An accounting firm run by an independent director of Adani Power Ltd is the auditor for Adicorp Enterprises, the entity behind a complex transaction that involved lending ₹608.5 crore to the power producer, prompting concerns about potential conflicts of interest and the adequacy of disclosure practices.
Mukesh M. Shah, 71, an independent director and chairman of the audit committee at Adani Power, is also the founder and managing partner of Mukesh M Shah and Co., which serves as the auditor of Adicorp Enterprises, a privately held firm based out of Ahmedabad.
Transactions involving Adicorp Enterprises, Adani Power and a clutch of Adani group firms were flagged in the late-January report on the conglomerate published by the New York-based short seller and research firm Hindenburg. The transactions are as follows. Adicorp borrowed ₹622 crore in the year ended March 2020 from four Adani group firms. Of them, two privately held companies—Adani Logistics and Adani Estates—gave ₹543.1 crore and ₹10.1 crore, respectively, while two public firms—Adani Enterprises Ltd and Adani Ports and Special Economic Zone Ltd—lent ₹11.8 crore and ₹57.2 crore, respectively, according to filings with the Registrar of Companies. Subsequently, AdiCorp lent ₹608.5 crore to Adani Power during the same financial year, leading to the question, as indeed Hindenburg asked, whether the loans were effectively being routed through Adicorp to circumvent related party disclosures.
In its 27 January response to Hindenburg’s wide-ranging allegations, Adani group said this about the Adicorp transactions: “AdiCorp is not a related party, and transactions with AdiCorp are not ‘related party transactions’ under laws of Indian or accounting standards, and these have been undertaken in compliance with applicable law.”
But the transaction invokes questions of propriety as one person wielded influence over two parties who could have demanded or advocated additional disclosures—the auditor of Adicorp, the lender, and the audit committee of Adani Power, the borrower.
It’s also unclear if the board of Adani Power was made aware of this relationship with the potential for conflict of interest by Shah.
Shah did not respond to a questionnaire sent by Mint last week. AdiCorp also did not offer a comment. Adani Group did not respond to an email seeking comments on the rationale for the transactions as well as whether the eight-member board of Adani Power was told about work done by Shah’s firm for AdiCorp.
Adicorp’s ₹608.5 crore loan to Adani Power was preceded by a ₹553.28 crore loan to the power producer in the year ended March 2019. Mint could not independently ascertain the source of Adicorp’s funds for that transaction. The company borrowed ₹52.18 crore from Adani Ports and Special Economic Zone in 2019.

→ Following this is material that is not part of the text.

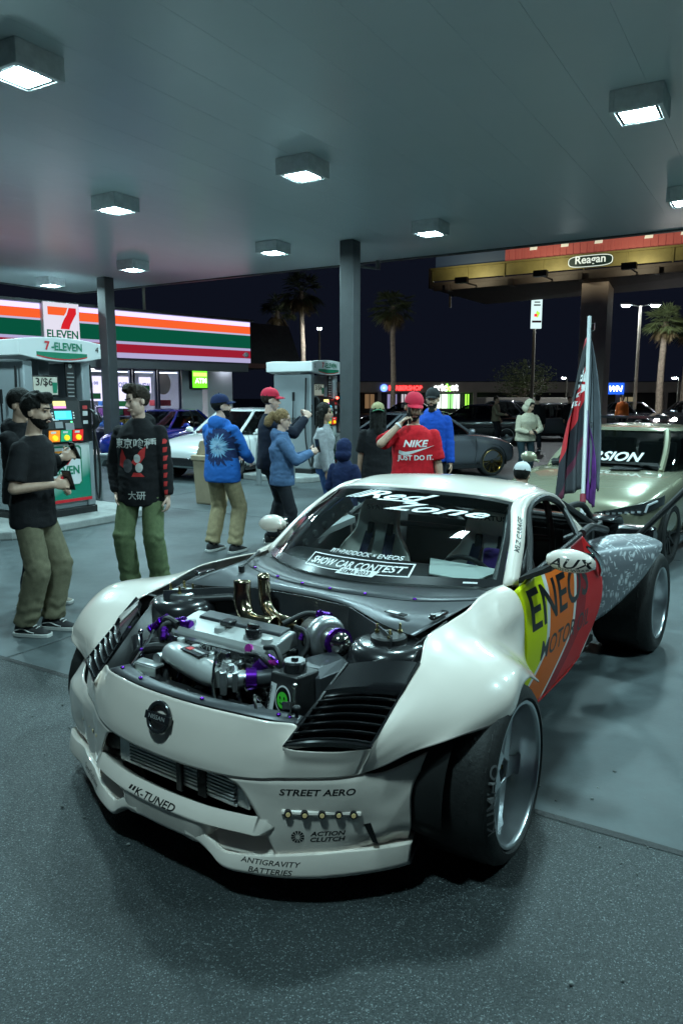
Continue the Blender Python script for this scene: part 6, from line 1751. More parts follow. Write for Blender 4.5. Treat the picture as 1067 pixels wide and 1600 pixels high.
        for sh_, e_, w_ in ((shR, eR, wR), (shL, eL, wL)):
            if top_kind == 'tee':
                d = e_ - sh_; G_.append(tube([sh_ - d * .05, sh_ + d * .08, sh_ + d * .45, sh_ + d * .82], [.045, .064, .069, .074], 14))
                G_.append(ell(sh_, (.060, .062, .056)))
            else:
                d = w_ - e_
                G_ += [tube([sh_, sh_ + (e_ - sh_) * .15, sh_ + (e_ - sh_) * .5, e_], [.055, .068, .068, .062], 14), ell(sh_, (.064, .066, .058)), tube([e_ - d * .05, e_, e_ + d * .55, e_ + d * .90, e_ + d * .97], [.05, .064, .056, .050, .042], 14), ell(e_, .066)]
        if top_kind == 'hoodie' and not hood:
            G_ += [ell(T((0, .085, 1.445)), (.115, .052, .085)), ell(T((0, .045, 1.475)), (.095, .07, .035)), cap_(T((-.07, -.03, 1.47)), T((.07, -.03, 1.47)), .022, .022, 8) if False else ell(T((0, .0, 1.468)), (.088, .085, .026))]
        if hood:
            pass
        vf = blob([g_ if not crouch else hx(g_) for g_ in G_], vx * 1.5, 4)
        vf = folds(vf, .009 if top_kind != 'tee' else .007, seed * 3.3 + 1.2, (7, 7, 14))
        sh_o = add({'hoodie': 'hoodie', 'tee': 't_shirt', 'sweater': 'sweater', 'jacket': 'jacket'}[top_kind], vf, top)
        root["_top"] = sh_o.name
        PEOPLE.append((root, sh_o, bvh_of((vf[0] * s, vf[1])), s))
        if hood:
            vf = blob([ell((0, .026, .030), (.104, .122, .132)), ell((0, .05, -.07), (.115, .11, .10)), ], .011, 3)
            vf = keep(vf, lambda p: not (p[1] < -.035 and abs(p[0]) < .085 and p[2] > -.12 and p[2] < .115))
            vf = folds(vf, .008, seed + 4.)
            add("hood", hx((hc + vf[0] @ Hm.T, vf[1])), hood, solid=.010)
    # ---- trousers
    if bottom is not None and not headonly:
        G_ = [orings([(0, 0, z - crouch, rx_ * bw, ry_) for z, rx_, ry_ in ((.80, .150, .105), (.86, .160, .118), (.93, .158, .115), (1.0, .145, .108), (1.02, .140, .105))], 24)]
        for hp, kn, an_ in ((hipR, kR, aR2), (hipL, kL, aL2)):
            d = an_ - kn
            G_ += [cap_(hp + V(0, 0, -.03), kn, .088 * (.6 + .4 * baggy) * (.5 + .5 * bw), .072 * baggy, 14), tube([kn - d * .1, kn, kn + d * .5, kn + d * .88, kn + d * .99], [.06 * baggy, .074 * baggy, .072 * baggy, .070 * baggy, .069 * baggy], 14), ell(kn, .075 * baggy)]
        vf = blob(G_, vx * 1.5, 4)
        vf = folds(vf, .0055 * baggy, seed * 2.1 + 5., (10, 10, 5))
        nn = vnormals(*vf)
        zz = vf[0][:, 2]
        bun = np.array([math.sin(p[2] * 62 + 3.5 * noise.noise(Vector((p[0] * 14, p[1] * 14, p[2] * 5 + seed)))) for p in vf[0]])
        vf = (vf[0] + nn * (bun * (.008 * baggy * np.clip(1 - zz / .34, 0, 1) + .004 * np.exp(-((zz - .50) / .07) ** 2)))[:, None], vf[1])
        add("trousers", vf, bottom)
    # ---- shoes
    if shoe is not None and not headonly:
        for (an_, t_) in ((aR2, toe[0]), (aL2, toe[1])):
            M = rz(t_); base = V(an_[0], an_[1], 0)
            up_v = [(-.19, .0, .030, .028), (-.17, .0, .040, .042), (-.12, .0, .047, .058), (-.06, .0, .046, .078), (-.02, 0, .042, .10), (.03, 0, .040, .105), (.065, 0, .034, .10), (.08, 0, .02, .07)]
            rings = []
            for y, _, hw, ht in up_v:
                an = np.linspace(0, math.pi, 9)
                rings.append(np.array([(hw * math.cos(q) * (1 if math.sin(q) < .7 else .9), y, .022 + (ht - .022) * math.sin(q) ** .7) for q in an] + [(-hw, y, .02), (hw, y, .02)]))
            v, f = loft(rings)
            so = add("shoe", (base + v @ M.T, f), shoe, norm=True, ang=60)
            out = []
            for y, hw in ((-.197, .018), (-.185, .038), (-.15, .050), (-.09, .053), (-.02, .047), (.05, .044), (.085, .034), (.095, .012)):
                out.append(np.array([(-hw, y, 0), (hw, y, 0), (hw + .002, y, .028), (-hw - .002, y, .028)]))
            v, f = loft(out)
            ob("sole", ((base + v @ M.T) * s, f), M_SOLE, so, bevel=.004)
            if shoetrim:
                for sx in (-1, 1):
                    v, f = tube(spline([(.043 * sx, .06, .05), (.0465 * sx, .0, .062), (.049 * sx, -.05, .045), (.050 * sx, -.09, .036)], 10), .0042, 6)
                    ob("side_stripe", ((base + v @ M.T) * s, f), M_SOLE, so)
                for q in range(4):
                    v, f = tube([(-.026, -.03 - q * .022, .098 - q * .011), (0, -.034 - q * .022, .103 - q * .011), (.026, -.03 - q * .022, .098 - q * .011)], .0035, 5)
                    ob("lace", ((base + v @ M.T) * s, f), M_SOLE, so)
    root["_w"] = 1
    return dict(o=root, s=s, wR=(wR + up) * s, wL=(wL + up) * s, dR=dR, dL=dL, loc=loc, yaw=yaw, hc=(hc + up) * s)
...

AdiCorp Enterprises hired Mukesh M Shah & Co. as its statutory auditor for five years in 2020.
While neither Adani Power nor Mukesh Shah is legally required to make any disclosures, multiple experts in accounting law and corporate governance said they believe a voluntary disclosure would have helped avoid questions of conflict of interest.
Adicorp was founded in 1995 and said it’s in the business of “dealing in shares and immovable properties”. The company was founded by Utkarsh Shah, an Ahmedabad-based businessman with interests in coal trading and real estate. After the demise of Shah last year, his son Aadarsh joined the company.
Adicorp’s financials are at a relatively smaller size compared with the loan extended to it by Adani Group companies. Adicorp posted a profit of ₹68.6 lakh on revenue of ₹64.3 crore in the year ended March 2020, the year it got an over ₹620 crore loan from the four Adani companies. Since then, the company’s financials have deteriorated. Its revenue declined to ₹33.2 crore and swung to a loss of ₹76 lakh in the following year. In the year ended 31 March 2022, the company’s revenue slipped further to ₹18.5 crore, but it posted a ₹14.29 lakh profit.
“Ideally, the auditor of AdiCorp should have questioned the rationale of how the company managed to borrow money from the four Adani companies, how it plans to pay back, and why were they further lending this money to Adani Power,” the founder of a proxy advisory firm said on the condition of anonymity.